Dennoch ist nicht von der Hand zu weisen, dass Modemagazine und Castingshows eine besondere Anziehungskraft auf junge Mädchen haben, eben weil sie zum Träumen anregen. Models haben Vorbildfunktion. In einer immer dicker werdenden Gesellschaft, orientieren sie sich an sehr dünnen Idealen. Dünn bedeutet stark zu sein, Kontrolle zu haben, wenn auch nur über seinen Körper.

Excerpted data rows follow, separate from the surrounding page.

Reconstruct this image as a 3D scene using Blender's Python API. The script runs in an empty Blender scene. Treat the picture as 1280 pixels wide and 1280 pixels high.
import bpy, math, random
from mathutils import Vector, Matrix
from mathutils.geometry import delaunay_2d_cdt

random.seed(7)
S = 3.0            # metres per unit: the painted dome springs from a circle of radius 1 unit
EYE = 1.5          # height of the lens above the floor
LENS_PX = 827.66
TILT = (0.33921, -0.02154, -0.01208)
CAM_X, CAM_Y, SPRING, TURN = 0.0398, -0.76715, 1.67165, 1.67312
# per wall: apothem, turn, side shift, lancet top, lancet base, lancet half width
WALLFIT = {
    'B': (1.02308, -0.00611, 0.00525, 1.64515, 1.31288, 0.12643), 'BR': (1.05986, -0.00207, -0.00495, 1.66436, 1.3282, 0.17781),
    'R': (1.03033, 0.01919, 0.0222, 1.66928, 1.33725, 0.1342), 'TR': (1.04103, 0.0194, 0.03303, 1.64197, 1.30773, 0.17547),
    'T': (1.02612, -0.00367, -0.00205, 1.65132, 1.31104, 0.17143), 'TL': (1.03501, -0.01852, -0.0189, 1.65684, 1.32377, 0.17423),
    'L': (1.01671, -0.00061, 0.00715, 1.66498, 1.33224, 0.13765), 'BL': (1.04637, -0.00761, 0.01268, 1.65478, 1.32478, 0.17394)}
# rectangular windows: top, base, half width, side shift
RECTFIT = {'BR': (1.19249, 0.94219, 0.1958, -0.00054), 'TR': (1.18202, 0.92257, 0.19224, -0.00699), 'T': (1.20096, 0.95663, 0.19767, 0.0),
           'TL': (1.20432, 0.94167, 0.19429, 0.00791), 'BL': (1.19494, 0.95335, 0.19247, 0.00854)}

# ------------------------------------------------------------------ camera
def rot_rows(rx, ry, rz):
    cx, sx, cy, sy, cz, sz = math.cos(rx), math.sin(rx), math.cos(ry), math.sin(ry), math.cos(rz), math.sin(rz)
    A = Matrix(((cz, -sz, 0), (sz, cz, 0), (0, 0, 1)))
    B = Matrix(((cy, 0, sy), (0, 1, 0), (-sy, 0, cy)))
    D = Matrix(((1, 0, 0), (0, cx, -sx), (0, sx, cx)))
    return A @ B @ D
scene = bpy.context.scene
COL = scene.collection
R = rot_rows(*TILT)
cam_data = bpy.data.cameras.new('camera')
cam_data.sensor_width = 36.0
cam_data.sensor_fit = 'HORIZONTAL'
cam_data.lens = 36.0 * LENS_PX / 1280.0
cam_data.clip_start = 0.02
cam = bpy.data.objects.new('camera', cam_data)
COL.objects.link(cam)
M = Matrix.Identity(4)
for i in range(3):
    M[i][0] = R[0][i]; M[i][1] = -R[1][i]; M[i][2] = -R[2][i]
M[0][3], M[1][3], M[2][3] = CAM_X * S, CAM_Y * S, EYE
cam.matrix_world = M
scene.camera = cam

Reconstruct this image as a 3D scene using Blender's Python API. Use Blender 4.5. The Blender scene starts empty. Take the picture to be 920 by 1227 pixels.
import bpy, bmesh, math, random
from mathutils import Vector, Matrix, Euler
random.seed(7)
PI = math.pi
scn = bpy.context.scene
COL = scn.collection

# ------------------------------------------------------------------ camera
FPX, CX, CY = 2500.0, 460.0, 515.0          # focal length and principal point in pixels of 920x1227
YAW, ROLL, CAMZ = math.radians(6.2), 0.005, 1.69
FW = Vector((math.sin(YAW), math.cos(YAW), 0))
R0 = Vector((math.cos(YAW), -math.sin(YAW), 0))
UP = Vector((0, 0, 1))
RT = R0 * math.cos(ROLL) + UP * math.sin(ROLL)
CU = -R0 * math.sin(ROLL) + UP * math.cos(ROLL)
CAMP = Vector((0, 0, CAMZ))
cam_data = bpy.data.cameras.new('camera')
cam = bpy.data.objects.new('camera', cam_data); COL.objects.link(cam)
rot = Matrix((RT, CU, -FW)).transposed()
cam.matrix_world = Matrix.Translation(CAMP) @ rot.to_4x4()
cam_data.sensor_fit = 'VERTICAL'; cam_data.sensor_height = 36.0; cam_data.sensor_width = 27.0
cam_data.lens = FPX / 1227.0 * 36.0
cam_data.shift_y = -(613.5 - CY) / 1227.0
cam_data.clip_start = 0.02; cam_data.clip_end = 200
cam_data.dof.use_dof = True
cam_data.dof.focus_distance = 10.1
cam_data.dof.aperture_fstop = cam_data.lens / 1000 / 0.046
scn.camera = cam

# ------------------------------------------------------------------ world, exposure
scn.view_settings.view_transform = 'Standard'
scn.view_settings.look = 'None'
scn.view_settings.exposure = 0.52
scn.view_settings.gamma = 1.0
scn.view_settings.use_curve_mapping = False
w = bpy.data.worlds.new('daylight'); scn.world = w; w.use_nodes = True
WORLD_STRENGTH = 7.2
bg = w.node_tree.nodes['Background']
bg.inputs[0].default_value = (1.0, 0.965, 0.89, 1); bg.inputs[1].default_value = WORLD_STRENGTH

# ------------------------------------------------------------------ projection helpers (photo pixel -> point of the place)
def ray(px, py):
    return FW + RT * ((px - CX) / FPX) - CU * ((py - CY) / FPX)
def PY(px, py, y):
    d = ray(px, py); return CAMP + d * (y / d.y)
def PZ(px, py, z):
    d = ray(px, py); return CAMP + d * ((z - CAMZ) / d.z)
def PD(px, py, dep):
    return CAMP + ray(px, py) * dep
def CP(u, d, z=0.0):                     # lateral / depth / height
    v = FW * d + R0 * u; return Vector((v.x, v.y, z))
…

"Brigitte" trifft mit der Initiative den Nerv der Zeit. "Dabei geht es mir nicht primär um den Kampf gegen Magermodels. Wenngleich ein Unbehagen gegen zu dünne Models besteht. Es geht vielmehr um neue publizistische Formen", sagt Lebert. Dennoch wünscht er sich, dass möglichst viele Magazine mitziehen. "Auch die 'Vogue' würde ich nicht unterschätzen. Schließlich handelt es sich um ein avantgardistisches Konzept."

Gehört Laienmodels also die Zukunft, weg vom Knochenjob hin zum Sahnestück? Die Hamburger Agentur "Elbmodels", die Models ab 30 Jahren vermittelt, ist mit dem Konzept jedenfalls erfolgreich. "Ich unterstütze Leberts Aussage im Kern, weil es auch unserer Linie entspricht, Persönlichkeiten zu präsentieren", sagt Inhaber Knut Schulz. "Nur braucht es dazu mehr Qualitätsmerkmale als Gewicht und Größe. Allein das Argument 'nicht dünn und nicht professionell' reicht nicht aus." Eins seiner Modelle, die 39-jährige Lu Buchholz, ist sehr gefragt. Das Erfolgsrezept der Mutter einer achtjährigen Tochter: Natürlichkeit und Authentizität. Von ihrer Karriere träumen viele Frauen. Bei "Brigitte" sind schon mehr als 3000 Bewerbungen für ein Casting auf der Webseite eingegangen. "Ich würde gern normale hübsche Frauen mit Größe 38 in Frauenzeitschriften sehen", sagt Modelwerk-Chefin Midolo. "Eine Trendwende hin zu gesunden, sportlichen Models mit Persönlichkeit würde ich mir für die Zukunft wünschen."